Paolo Nori con “Chiudo la porta e urlo” (Mondadori, con 180 voti), proposto da Giuseppe Antonelli.
Michele Ruol con “Inventario di quel che resta dopo che la foresta brucia” (TerraRossa, con 180 voti), proposto da Walter Veltroni.
I libri finalisti in dettaglio
Andrea Bajani con “L’anniversario” (Feltrinelli), proposto da Emanuele Trevi.

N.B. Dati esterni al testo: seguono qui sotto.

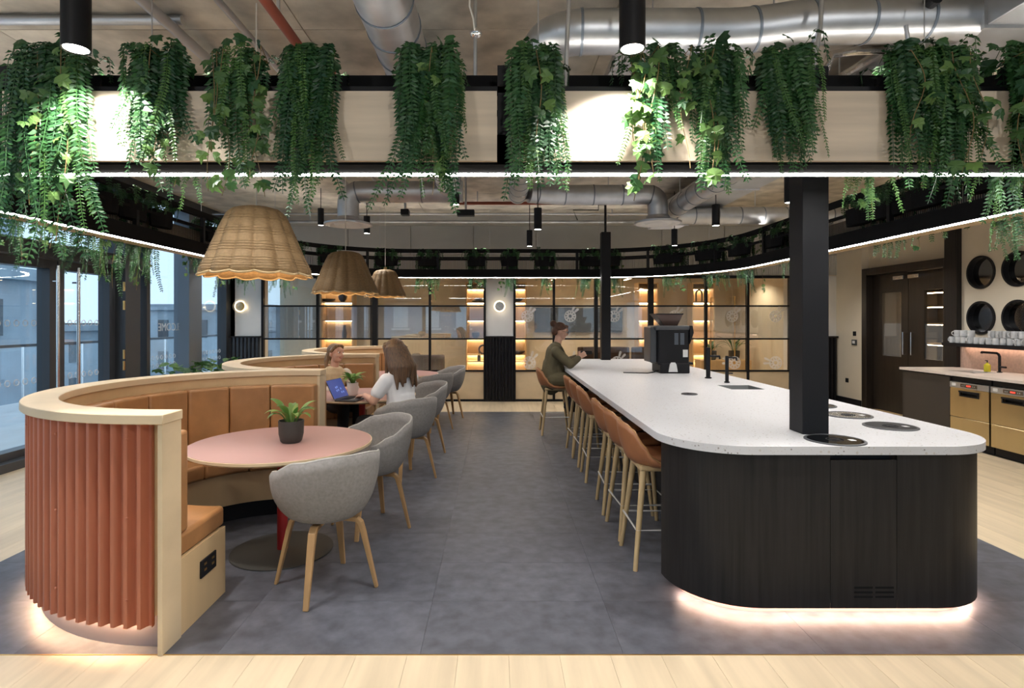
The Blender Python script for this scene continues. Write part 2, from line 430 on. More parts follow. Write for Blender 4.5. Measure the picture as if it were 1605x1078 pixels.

Si possono abbandonare il proprio padre e la propria madre? Si può sbattere la porta, scendere le scale e decidere che non li si vedrà più? Mettere in discussione l’origine, sfuggire alla sua stretta? Dopo dieci anni sottratti al logoramento di una violenza sottile e pervasiva tra le mura di casa, finalmente un figlio può voltarsi e narrare la sua disgraziata famiglia e il tabù di questa censura “con la forza brutale del romanzo”. E celebrare così un lacerante anniversario: senza accusare e senza salvare, con una voce “scandalosamente calma”, come scrive Emmanuel Carrère a rimarcarne la potenza implacabile. Il racconto che ne deriva è il ritratto struggente e lucidissimo di una donna a perdere, che ha rinunciato a tutto pur di essere qualcosa agli occhi del marito, mentre lui tiene lei e i figli dentro un regime in cui possesso e richiesta d’amore sono i lacci di un unico nodo. L’isolamento stagno a cui li costringe viene infranto a tratti dagli squilli di un apparecchio telefonico mal tollerato, da qualche sporadico compagno di scuola, da un’amica della madre che viene presto bandita. In questo microcosmo concentrazionario, a poco a poco si innesta nel figlio, e nei lettori, un desiderio insopprimibile di rinascita – essere sé stessi, vivere la propria vita, aprirsi agli altri senza il terrore delle ritorsioni. Con la certezza che, per mettersi in salvo, da lì niente può essere salvato. L’anniversario è prima di tutto un romanzo di liberazione, che scardina e smaschera il totalitarismo della famiglia. Ci ferisce con la sua onestà, ci disarma con il suo candore, ci mette a nudo con la sua verità. È lo schiaffo ricevuto appena nati: grazie a quel dolore respiriamo. Dieci anni fa, quel giorno, ho visto i miei genitori per l’ultima volta. Da allora ho cambiato numero di telefono, casa, continente, ho tirato su un muro inespugnabile, ho messo un oceano di mezzo. Sono stati i dieci anni migliori della mia vita.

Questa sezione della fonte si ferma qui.